Como regra, a Lei 9.656, de 1998, em seu artigo 13, parágrafo único, II, estabelece que a suspensão ou rescisão do contrato é uma prerrogativa do consumidor existindo apenas duas hipóteses de rescisão unilateral pela operadora:
a) quando o consumidor frauda o contrato de plano de saúde; e
b) no caso de não pagamento da mensalidade por período superior a sessenta dias, consecutivos ou não, nos últimos doze meses da vigência do contrato, desde que o consumidor seja comprovadamente notificado até o quinquagésimo dia de inadimplência.
Em outras palavras, pode o consumidor rescindir o contrato a qualquer tempo, ao passo que a operadora de planos de saúde somente estaria autorizada a rescindir o contrato na ocorrência de uma das hipóteses previstas do artigo 13, parágrafo único, II.
Ressalte-se que é vedada a suspensão ou a rescisão unilateral do contrato, em qualquer hipótese, durante a ocorrência de internação do titular (artigo 13, parágrafo único, III, da Lei de Planos de Saúde).
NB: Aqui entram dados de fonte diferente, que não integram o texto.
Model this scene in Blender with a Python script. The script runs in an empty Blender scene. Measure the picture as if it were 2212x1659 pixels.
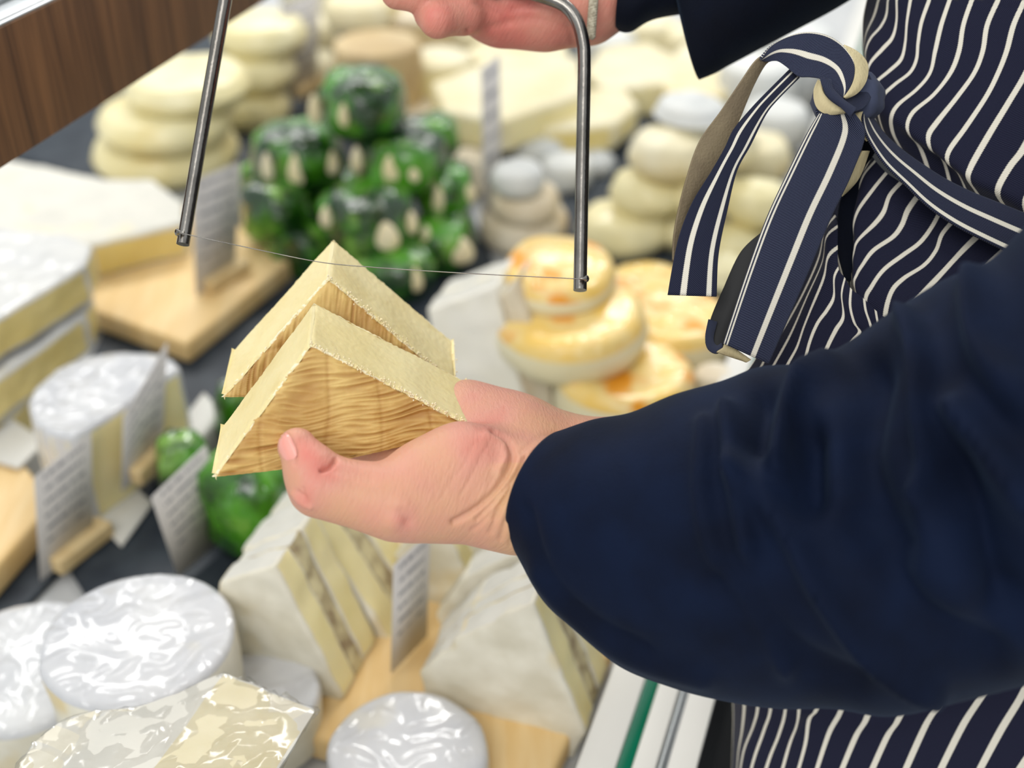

Tanto a hipótese de rescisão em razão de fraude praticada pelo consumidor, quanto por força de inadimplemento por parte do consumidor dependem da autorização da Agência Nacional de Saúde Suplementar, a ser concedida após prévio procedimento administrativo a ser instaurado pela operadora perante a autarquia, sendo expressamente vedada a rescisão unilateral por parte da empresa.
Assim, resta comprovado que a Lei de Planos de Saúde encontra-se na vanguarda do direito constitucional, ao prever hipótese legal de aplicação horizontal de direito fundamental, ao estabelecer um procedimento próprio para rescisão do contrato de plano privado de assistência à saúde, onde se garante ao beneficiário do plano o direito ao contraditório, em caso de inadimplência, facultando-lhe a possibilidade de arcar com seus débitos e adimplir sua dívida.
[1] CASTRO, Carlos Roberto Siqueira. Devido Processo Legal e os Princípios da Razoabilidade e da Proporcionalidade na Constituição de 1988. 2ª ed. Rio de Janeiro: Forense. 2006.